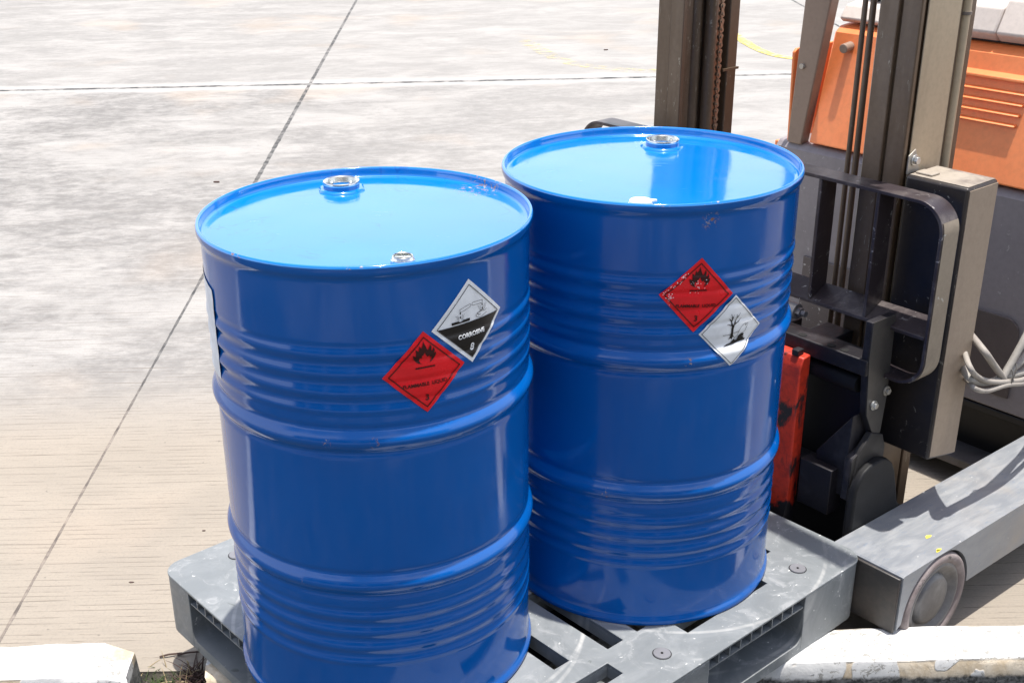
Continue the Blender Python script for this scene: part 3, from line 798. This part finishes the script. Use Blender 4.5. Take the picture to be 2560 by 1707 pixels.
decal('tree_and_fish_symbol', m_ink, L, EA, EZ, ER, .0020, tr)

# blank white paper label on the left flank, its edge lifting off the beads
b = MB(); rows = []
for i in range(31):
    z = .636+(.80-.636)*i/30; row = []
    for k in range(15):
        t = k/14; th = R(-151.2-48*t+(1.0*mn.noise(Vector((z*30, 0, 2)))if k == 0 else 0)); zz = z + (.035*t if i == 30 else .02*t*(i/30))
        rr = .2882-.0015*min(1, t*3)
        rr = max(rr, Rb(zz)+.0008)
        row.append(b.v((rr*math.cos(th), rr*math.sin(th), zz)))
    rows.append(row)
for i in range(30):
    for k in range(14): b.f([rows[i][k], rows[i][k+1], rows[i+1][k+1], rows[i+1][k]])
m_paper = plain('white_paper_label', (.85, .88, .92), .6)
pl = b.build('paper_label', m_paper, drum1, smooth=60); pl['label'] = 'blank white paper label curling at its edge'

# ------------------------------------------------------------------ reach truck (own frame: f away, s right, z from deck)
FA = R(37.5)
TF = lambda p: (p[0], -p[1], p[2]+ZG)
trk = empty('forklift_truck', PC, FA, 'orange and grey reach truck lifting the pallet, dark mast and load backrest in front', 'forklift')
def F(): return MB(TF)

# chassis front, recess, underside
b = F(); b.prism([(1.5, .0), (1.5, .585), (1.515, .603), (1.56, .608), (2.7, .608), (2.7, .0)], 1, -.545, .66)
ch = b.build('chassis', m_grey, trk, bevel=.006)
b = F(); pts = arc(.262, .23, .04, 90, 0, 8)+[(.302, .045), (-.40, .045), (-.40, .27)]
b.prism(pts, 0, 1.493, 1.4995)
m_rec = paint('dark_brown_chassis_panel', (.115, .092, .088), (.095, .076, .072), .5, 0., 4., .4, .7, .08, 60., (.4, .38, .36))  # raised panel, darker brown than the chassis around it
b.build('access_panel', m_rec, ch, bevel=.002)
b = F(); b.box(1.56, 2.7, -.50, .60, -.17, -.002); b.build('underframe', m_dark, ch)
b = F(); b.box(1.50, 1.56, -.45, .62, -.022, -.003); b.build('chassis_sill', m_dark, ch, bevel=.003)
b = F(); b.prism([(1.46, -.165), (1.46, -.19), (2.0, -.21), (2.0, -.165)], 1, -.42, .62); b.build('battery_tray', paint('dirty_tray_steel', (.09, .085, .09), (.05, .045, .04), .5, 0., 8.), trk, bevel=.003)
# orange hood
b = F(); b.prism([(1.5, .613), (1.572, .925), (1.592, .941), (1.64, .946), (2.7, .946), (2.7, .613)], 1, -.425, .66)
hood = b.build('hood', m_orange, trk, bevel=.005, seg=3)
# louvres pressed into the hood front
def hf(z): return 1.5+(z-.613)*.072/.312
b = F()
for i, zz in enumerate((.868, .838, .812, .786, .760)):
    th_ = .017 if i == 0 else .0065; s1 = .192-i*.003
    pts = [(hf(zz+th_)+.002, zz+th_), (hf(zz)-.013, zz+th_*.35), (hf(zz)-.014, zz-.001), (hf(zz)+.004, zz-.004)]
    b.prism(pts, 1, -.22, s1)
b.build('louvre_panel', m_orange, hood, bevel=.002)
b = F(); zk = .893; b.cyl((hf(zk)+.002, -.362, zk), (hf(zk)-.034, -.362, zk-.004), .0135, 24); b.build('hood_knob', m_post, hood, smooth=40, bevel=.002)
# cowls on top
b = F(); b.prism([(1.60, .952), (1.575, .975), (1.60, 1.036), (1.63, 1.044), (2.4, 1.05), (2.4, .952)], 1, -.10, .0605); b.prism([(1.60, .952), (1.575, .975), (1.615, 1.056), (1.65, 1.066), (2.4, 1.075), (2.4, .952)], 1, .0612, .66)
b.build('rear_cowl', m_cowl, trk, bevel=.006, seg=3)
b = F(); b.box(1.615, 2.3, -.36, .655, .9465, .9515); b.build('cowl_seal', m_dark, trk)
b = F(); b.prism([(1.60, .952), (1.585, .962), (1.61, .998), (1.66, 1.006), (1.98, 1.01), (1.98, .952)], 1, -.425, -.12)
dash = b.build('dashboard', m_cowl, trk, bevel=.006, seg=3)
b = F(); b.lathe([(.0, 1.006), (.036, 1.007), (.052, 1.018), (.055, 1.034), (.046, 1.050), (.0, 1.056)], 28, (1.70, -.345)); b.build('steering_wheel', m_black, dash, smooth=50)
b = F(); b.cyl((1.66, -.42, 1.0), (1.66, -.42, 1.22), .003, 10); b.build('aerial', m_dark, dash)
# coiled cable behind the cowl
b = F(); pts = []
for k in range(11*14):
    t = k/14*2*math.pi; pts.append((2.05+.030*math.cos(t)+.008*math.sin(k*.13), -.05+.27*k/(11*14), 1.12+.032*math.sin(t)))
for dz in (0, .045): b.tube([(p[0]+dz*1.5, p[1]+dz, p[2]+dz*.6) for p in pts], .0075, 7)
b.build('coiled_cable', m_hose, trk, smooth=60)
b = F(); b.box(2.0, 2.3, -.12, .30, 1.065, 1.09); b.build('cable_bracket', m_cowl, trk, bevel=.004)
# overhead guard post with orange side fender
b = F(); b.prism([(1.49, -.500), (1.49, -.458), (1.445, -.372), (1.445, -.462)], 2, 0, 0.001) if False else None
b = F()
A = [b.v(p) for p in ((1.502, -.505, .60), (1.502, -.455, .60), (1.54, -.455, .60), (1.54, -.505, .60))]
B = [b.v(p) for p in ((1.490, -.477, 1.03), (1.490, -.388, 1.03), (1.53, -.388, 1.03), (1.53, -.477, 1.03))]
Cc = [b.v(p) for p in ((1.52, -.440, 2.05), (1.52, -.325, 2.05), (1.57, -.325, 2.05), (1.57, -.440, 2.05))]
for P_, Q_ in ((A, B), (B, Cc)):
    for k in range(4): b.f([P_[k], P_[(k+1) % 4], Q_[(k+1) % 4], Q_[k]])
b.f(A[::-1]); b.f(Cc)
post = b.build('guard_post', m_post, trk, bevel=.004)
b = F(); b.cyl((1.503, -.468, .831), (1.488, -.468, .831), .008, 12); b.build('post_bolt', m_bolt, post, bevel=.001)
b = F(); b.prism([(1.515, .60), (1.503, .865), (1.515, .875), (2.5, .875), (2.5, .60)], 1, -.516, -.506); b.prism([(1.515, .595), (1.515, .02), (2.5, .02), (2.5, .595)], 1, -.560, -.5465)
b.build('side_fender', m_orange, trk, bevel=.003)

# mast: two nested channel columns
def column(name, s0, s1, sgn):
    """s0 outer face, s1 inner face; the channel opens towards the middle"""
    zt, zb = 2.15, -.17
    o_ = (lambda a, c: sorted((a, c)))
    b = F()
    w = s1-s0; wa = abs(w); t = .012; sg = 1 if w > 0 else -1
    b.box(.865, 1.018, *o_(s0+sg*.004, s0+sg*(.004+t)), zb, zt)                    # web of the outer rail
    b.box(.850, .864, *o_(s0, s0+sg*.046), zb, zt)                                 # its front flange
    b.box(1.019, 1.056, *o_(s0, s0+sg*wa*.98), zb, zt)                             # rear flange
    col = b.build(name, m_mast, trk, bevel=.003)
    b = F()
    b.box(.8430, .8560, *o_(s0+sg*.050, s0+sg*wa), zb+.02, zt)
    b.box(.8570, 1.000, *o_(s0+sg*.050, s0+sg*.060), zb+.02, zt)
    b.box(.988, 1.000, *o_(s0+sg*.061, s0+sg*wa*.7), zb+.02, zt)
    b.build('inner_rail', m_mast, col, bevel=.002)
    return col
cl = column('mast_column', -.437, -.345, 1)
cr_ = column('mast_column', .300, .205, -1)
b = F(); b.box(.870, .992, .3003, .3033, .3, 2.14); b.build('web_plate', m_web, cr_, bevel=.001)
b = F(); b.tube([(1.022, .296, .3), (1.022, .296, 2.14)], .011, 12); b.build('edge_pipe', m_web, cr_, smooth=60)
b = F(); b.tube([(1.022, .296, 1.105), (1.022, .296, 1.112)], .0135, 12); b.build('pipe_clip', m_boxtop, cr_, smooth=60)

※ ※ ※

Pictures excluded, repeat exactly the lines from the top of the material through the line with "decal('tree_and_fish_symbol', m_ink, L, EA, EZ, ER, .0020, tr)", including both of those lines.

Continue the Blender Python script for this scene: part 3, from line 798. This part finishes the script. Use Blender 4.5. Take the picture to be 2560 by 1707 pixels.
decal('tree_and_fish_symbol', m_ink, L, EA, EZ, ER, .0020, tr)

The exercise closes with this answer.